## INSTRUCTIONS TO FOLLOW
Give the material once more, word for word, without any images.

BEGIN PROVIDED MATERIAL

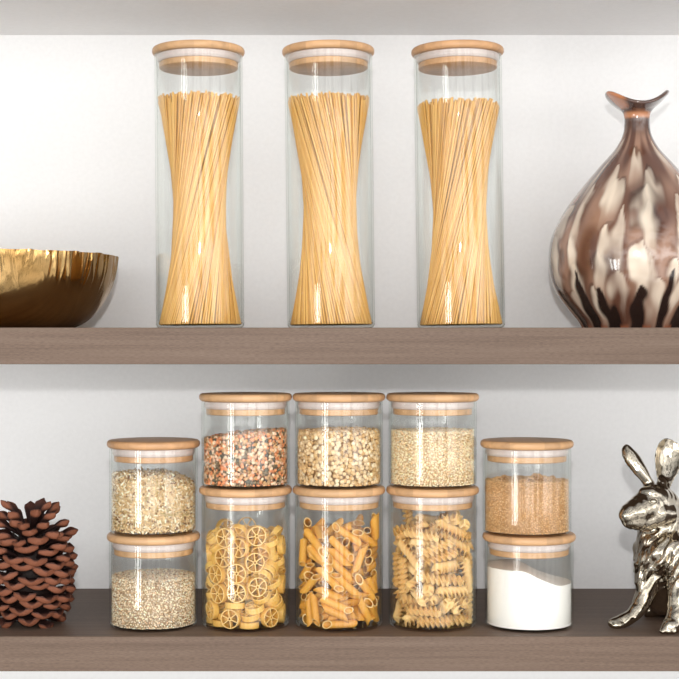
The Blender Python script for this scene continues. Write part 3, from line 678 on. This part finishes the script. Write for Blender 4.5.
# ------------------------------------------------------------------ mottled glazed vase
def vase():
    y = .165; d = CAM_D + y; s = d / F_PX
    cx = 637.0; c = P(cx, 327, y)
    base_px = 345 - (SHELF_UP - EYE_Z) / s
    pts = [(53, 329), (57.5, 321), (65, 312), (73, 302), (80, 292), (85, 279), (87.5, 264), (87.3, 250), (85, 237), (79.5, 224), (70.5, 208), (59.5, 193), (45.5, 176), (33.8, 162.5), (23.5, 151), (17.5, 142), (14, 134), (12.6, 126), (12.5, 119), (13.6, 114), (17, 110.5), (23, 107), (29.5, 102.5), (31.2, 101)]
    z0 = 329
    prof0 = [(r * s, (z0 - pyy) * s * 1.0) for r, pyy in pts]
    # smooth resample
    def cat(p0, p1, p2, p3, t):
        return tuple(.5 * ((2*b) + (-a + c_) * t + (2*a - 5*b + 4*c_ - d_) * t*t + (-a + 3*b - 3*c_ + d_) * t**3) for a, b, c_, d_ in zip(p0, p1, p2, p3))
    pr = []
    for i in range(len(prof0) - 1):
        p0, p1, p2, p3 = prof0[max(i-1, 0)], prof0[i], prof0[i+1], prof0[min(i+2, len(prof0)-1)]
        for k in range(8): pr.append(cat(p0, p1, p2, p3, k / 8))
    pr.append(prof0[-1])
    nout = len(pr)
    lip = [(pr[-1][0] + .0006, pr[-1][1] + .0018), (pr[-1][0] - .0004, pr[-1][1] + .0036), (pr[-1][0] - .003, pr[-1][1] + .0040)]
    inn = [(max(r - .0035, .004), z + .0030) for r, z in pr[-10:-60:-4]]
    prof = [(0, .003), (pr[0][0] - .01, .003), (pr[0][0] - .004, 0)] + pr + lip + inn + [(0, inn[-1][1] - .004)]
    Ht = pr[-1][1]
    rnd = random.Random(9)
    def fr(t, i, r, z):
        v = z / Ht
        rib = max(0, 1 - v / .32)
        r *= 1 + .020 * rib ** 1.5 * math.cos(16 * t + .4)
        if v > .93 and i > 3:
            w = (min(1, (v - .93) / .07)) ** 1.3
            z += (.0082 * math.cos(2 * t + .1) + .0008 * math.cos(3 * t + 1)) * w * (1 if r > .012 else 0)
        return r, z
    bm = lathe_bm(prof, 320, fr)
    me = bpy.data.meshes.new('vase'); bm.to_mesh(me); bm.free()
    nv = len(me.vertices); co = np.empty(nv * 3); me.vertices.foreach_get('co', co); co = co.reshape(-1, 3)
    th = np.arctan2(co[:, 1], co[:, 0]); v = co[:, 2] / Ht
    nz = lambda a, b, k: np.array([noise.noise(Vector((math.cos(t) * a, math.sin(t) * a, w * b + k))) for t, w in zip(th, v)])
    n1, n2, n3 = nz(3.2, 5, 0), nz(9, 14, 5), nz(5, 3.2, 9)
    thw = th + .13 * n3 + .06 * n2; vw = v + .03 * n2 + .03 * n1
    brown = np.array((.115, .048, .030)); smoke = np.array((.33, .19, .13)); cream = np.array((.88, .75, .60)); dark = np.array((.020, .010, .008)); amber = np.array((.34, .12, .03))
    mix = lambda a, b, f: a * (1 - f)[:, None] + b * f[:, None]
    st = lambda e0, e1, x: (lambda q: q * q * (3 - 2 * q))(np.clip((x - e0) / (e1 - e0), 0, 1))
    full = lambda c_: np.tile(c_, (nv, 1))
    col = mix(full(brown), full(smoke), st(-.3, .3, n1))
    rows = [(.22, .20, .15, .85, 16), (.31, .25, .19, 1.0, 16), (.41, .27, .205, 1.0, 15), (.51, .26, .215, 1.0, 14), (.61, .24, .225, .95, 12), (.70, .22, .25, .8, 10), (.79, .18, .30, .65, 7)]
    for row, (vt, ln, wd, amt, cnt) in enumerate(rows):
        for k in range(cnt):
            t0 = 2*PI*(k + .5 * (row % 2)) / cnt + rnd.uniform(-.09, .09)
            top = vt + rnd.uniform(-.05, .05); L = ln * rnd.uniform(.8, 1.3); wdd = wd * rnd.uniform(.75, 1.25); aa = amt * rnd.uniform(.7, 1)
            da = (thw - t0 + PI) % (2*PI) - PI
            u = (top - vw) / L
            def petal(grow, sharp_):
                uu = u + grow * .10
                pw = np.where(uu > 0, np.clip(uu * 2.6, 0, 1) ** .62 * np.clip(1 - np.clip(uu, 0, 1.1) / 1.1, 0, 1) ** .75, 0) * wdd * (1 + grow)
                return st(1.0, sharp_, np.abs(da) / np.maximum(pw, 1e-4)) * (uu > 0)
            edge = petal(.40, .55) * st(.85, .1, u)
            col = mix(col, full(np.array((.13, .055, .032)) if rnd.random() < .6 else dark), edge * .75 * aa)
            body = petal(0, .38) * (1 - .92 * st(.30, .95, u)) * (.80 + .5 * n1 + .25 * n2)
            col = mix(col, full(cream), np.clip(body * aa, 0, 1))
            # dark heart shaped lobes with an amber pool under them, beside some petals
            if rnd.random() < .30 and 2 < row < 5:
                da2 = (thw - t0 - wdd * 1.05 + PI) % (2*PI) - PI
                ua = (top + .02 - vw) / .15
                lob = np.abs(da2) / (.125 * np.sqrt(np.clip(1 - ua * .8, .05, 1)))
                fa = st(1.0, .7, lob) * st(0, .08, ua) * st(1.05, .6, ua)
                col = mix(col, full(amber), np.clip(fa * .95, 0, 1))
                arch = ua - .16 * (1 - np.abs(np.sin(da2 * 25)))
                fd = st(1.05, .8, lob) * st(-.08, .02, arch) * st(.30, .14, arch)
                col = mix(col, full(dark), np.clip(fd, 0, 1))
    # dark tongues rising from the foot between the ribs
    for k in range(16):
        t0 = 2*PI*k / 16 + .19 + rnd.uniform(-.03, .03); top = .23 + rnd.uniform(-.06, .06)
        da = (thw - t0 + PI) % (2*PI) - PI
        wv = .165 * np.clip(1 - v / top, 0, 1) ** .6
        f = st(1.05, .55, np.abs(da) / np.maximum(wv, 1e-4)) * st(0, .012, top - v)
        col = mix(col, np.tile(dark, (nv, 1)), f)
    # dark neck and lip with a coppery flank
    f = st(.80, .90, v) * .85
    col = mix(col, np.tile(np.array((.075, .04, .032)), (nv, 1)), f)
    f = st(.915, .93, v) * st(.955, .94, v)
    col = mix(col, np.tile(np.array((.55, .25, .13)), (nv, 1)), f * .9)  # orange highlight round the neck, painted into the glaze colour
    f = st(.955, .97, v) * st(.6, .3, np.abs(((th + 2.6 + PI) % (2*PI)) - PI))
    col = mix(col, np.tile(np.array((.50, .19, .08)), (nv, 1)), f)
    f = st(.025, .0, v)
    col = mix(col, np.tile(np.array((.30, .10, .05)), (nv, 1)), f * st(.2, .6, np.cos(16 * th + .4)))
    set_color(me, np.clip(col, 0, 1))
    m = mat_tone('mottled_glaze', .13, .5)
    pb = [q for q in m.node_tree.nodes if q.type == 'BSDF_PRINCIPLED'][0]
    pb.inputs['Coat Weight'].default_value = .6; pb.inputs['Coat Roughness'].default_value = .03
    o = link_mesh('vase', me, m, None, (c.x, y, SHELF_UP)); sharp(o, 60)
    tag(o, 'round brown and cream mottled glazed vase with wavy lip on upper shelf', 'vase')
vase()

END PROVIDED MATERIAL

## RESPONSE TO THE EXERCISE
The Blender Python script for this scene continues. Write part 3, from line 678 on. This part finishes the script. Write for Blender 4.5.
# ------------------------------------------------------------------ mottled glazed vase
def vase():
    y = .165; d = CAM_D + y; s = d / F_PX
    cx = 637.0; c = P(cx, 327, y)
    base_px = 345 - (SHELF_UP - EYE_Z) / s
    pts = [(53, 329), (57.5, 321), (65, 312), (73, 302), (80, 292), (85, 279), (87.5, 264), (87.3, 250), (85, 237), (79.5, 224), (70.5, 208), (59.5, 193), (45.5, 176), (33.8, 162.5), (23.5, 151), (17.5, 142), (14, 134), (12.6, 126), (12.5, 119), (13.6, 114), (17, 110.5), (23, 107), (29.5, 102.5), (31.2, 101)]
    z0 = 329
    prof0 = [(r * s, (z0 - pyy) * s * 1.0) for r, pyy in pts]
    # smooth resample
    def cat(p0, p1, p2, p3, t):
        return tuple(.5 * ((2*b) + (-a + c_) * t + (2*a - 5*b + 4*c_ - d_) * t*t + (-a + 3*b - 3*c_ + d_) * t**3) for a, b, c_, d_ in zip(p0, p1, p2, p3))
    pr = []
    for i in range(len(prof0) - 1):
        p0, p1, p2, p3 = prof0[max(i-1, 0)], prof0[i], prof0[i+1], prof0[min(i+2, len(prof0)-1)]
        for k in range(8): pr.append(cat(p0, p1, p2, p3, k / 8))
    pr.append(prof0[-1])
    nout = len(pr)
    lip = [(pr[-1][0] + .0006, pr[-1][1] + .0018), (pr[-1][0] - .0004, pr[-1][1] + .0036), (pr[-1][0] - .003, pr[-1][1] + .0040)]
    inn = [(max(r - .0035, .004), z + .0030) for r, z in pr[-10:-60:-4]]
    prof = [(0, .003), (pr[0][0] - .01, .003), (pr[0][0] - .004, 0)] + pr + lip + inn + [(0, inn[-1][1] - .004)]
    Ht = pr[-1][1]
    rnd = random.Random(9)
    def fr(t, i, r, z):
        v = z / Ht
        rib = max(0, 1 - v / .32)
        r *= 1 + .020 * rib ** 1.5 * math.cos(16 * t + .4)
        if v > .93 and i > 3:
            w = (min(1, (v - .93) / .07)) ** 1.3
            z += (.0082 * math.cos(2 * t + .1) + .0008 * math.cos(3 * t + 1)) * w * (1 if r > .012 else 0)
        return r, z
    bm = lathe_bm(prof, 320, fr)
    me = bpy.data.meshes.new('vase'); bm.to_mesh(me); bm.free()
    nv = len(me.vertices); co = np.empty(nv * 3); me.vertices.foreach_get('co', co); co = co.reshape(-1, 3)
    th = np.arctan2(co[:, 1], co[:, 0]); v = co[:, 2] / Ht
    nz = lambda a, b, k: np.array([noise.noise(Vector((math.cos(t) * a, math.sin(t) * a, w * b + k))) for t, w in zip(th, v)])
    n1, n2, n3 = nz(3.2, 5, 0), nz(9, 14, 5), nz(5, 3.2, 9)
    thw = th + .13 * n3 + .06 * n2; vw = v + .03 * n2 + .03 * n1
    brown = np.array((.115, .048, .030)); smoke = np.array((.33, .19, .13)); cream = np.array((.88, .75, .60)); dark = np.array((.020, .010, .008)); amber = np.array((.34, .12, .03))
    mix = lambda a, b, f: a * (1 - f)[:, None] + b * f[:, None]
    st = lambda e0, e1, x: (lambda q: q * q * (3 - 2 * q))(np.clip((x - e0) / (e1 - e0), 0, 1))
    full = lambda c_: np.tile(c_, (nv, 1))
    col = mix(full(brown), full(smoke), st(-.3, .3, n1))
    rows = [(.22, .20, .15, .85, 16), (.31, .25, .19, 1.0, 16), (.41, .27, .205, 1.0, 15), (.51, .26, .215, 1.0, 14), (.61, .24, .225, .95, 12), (.70, .22, .25, .8, 10), (.79, .18, .30, .65, 7)]
    for row, (vt, ln, wd, amt, cnt) in enumerate(rows):
        for k in range(cnt):
            t0 = 2*PI*(k + .5 * (row % 2)) / cnt + rnd.uniform(-.09, .09)
            top = vt + rnd.uniform(-.05, .05); L = ln * rnd.uniform(.8, 1.3); wdd = wd * rnd.uniform(.75, 1.25); aa = amt * rnd.uniform(.7, 1)
            da = (thw - t0 + PI) % (2*PI) - PI
            u = (top - vw) / L
            def petal(grow, sharp_):
                uu = u + grow * .10
                pw = np.where(uu > 0, np.clip(uu * 2.6, 0, 1) ** .62 * np.clip(1 - np.clip(uu, 0, 1.1) / 1.1, 0, 1) ** .75, 0) * wdd * (1 + grow)
                return st(1.0, sharp_, np.abs(da) / np.maximum(pw, 1e-4)) * (uu > 0)
            edge = petal(.40, .55) * st(.85, .1, u)
            col = mix(col, full(np.array((.13, .055, .032)) if rnd.random() < .6 else dark), edge * .75 * aa)
            body = petal(0, .38) * (1 - .92 * st(.30, .95, u)) * (.80 + .5 * n1 + .25 * n2)
            col = mix(col, full(cream), np.clip(body * aa, 0, 1))
            # dark heart shaped lobes with an amber pool under them, beside some petals
            if rnd.random() < .30 and 2 < row < 5:
                da2 = (thw - t0 - wdd * 1.05 + PI) % (2*PI) - PI
                ua = (top + .02 - vw) / .15
                lob = np.abs(da2) / (.125 * np.sqrt(np.clip(1 - ua * .8, .05, 1)))
                fa = st(1.0, .7, lob) * st(0, .08, ua) * st(1.05, .6, ua)
                col = mix(col, full(amber), np.clip(fa * .95, 0, 1))
                arch = ua - .16 * (1 - np.abs(np.sin(da2 * 25)))
                fd = st(1.05, .8, lob) * st(-.08, .02, arch) * st(.30, .14, arch)
                col = mix(col, full(dark), np.clip(fd, 0, 1))
    # dark tongues rising from the foot between the ribs
    for k in range(16):
        t0 = 2*PI*k / 16 + .19 + rnd.uniform(-.03, .03); top = .23 + rnd.uniform(-.06, .06)
        da = (thw - t0 + PI) % (2*PI) - PI
        wv = .165 * np.clip(1 - v / top, 0, 1) ** .6
        f = st(1.05, .55, np.abs(da) / np.maximum(wv, 1e-4)) * st(0, .012, top - v)
        col = mix(col, np.tile(dark, (nv, 1)), f)
    # dark neck and lip with a coppery flank
    f = st(.80, .90, v) * .85
    col = mix(col, np.tile(np.array((.075, .04, .032)), (nv, 1)), f)
    f = st(.915, .93, v) * st(.955, .94, v)
    col = mix(col, np.tile(np.array((.55, .25, .13)), (nv, 1)), f * .9)  # orange highlight round the neck, painted into the glaze colour
    f = st(.955, .97, v) * st(.6, .3, np.abs(((th + 2.6 + PI) % (2*PI)) - PI))
    col = mix(col, np.tile(np.array((.50, .19, .08)), (nv, 1)), f)
    f = st(.025, .0, v)
    col = mix(col, np.tile(np.array((.30, .10, .05)), (nv, 1)), f * st(.2, .6, np.cos(16 * th + .4)))
    set_color(me, np.clip(col, 0, 1))
    m = mat_tone('mottled_glaze', .13, .5)
    pb = [q for q in m.node_tree.nodes if q.type == 'BSDF_PRINCIPLED'][0]
    pb.inputs['Coat Weight'].default_value = .6; pb.inputs['Coat Roughness'].default_value = .03
    o = link_mesh('vase', me, m, None, (c.x, y, SHELF_UP)); sharp(o, 60)
    tag(o, 'round brown and cream mottled glazed vase with wavy lip on upper shelf', 'vase')
vase()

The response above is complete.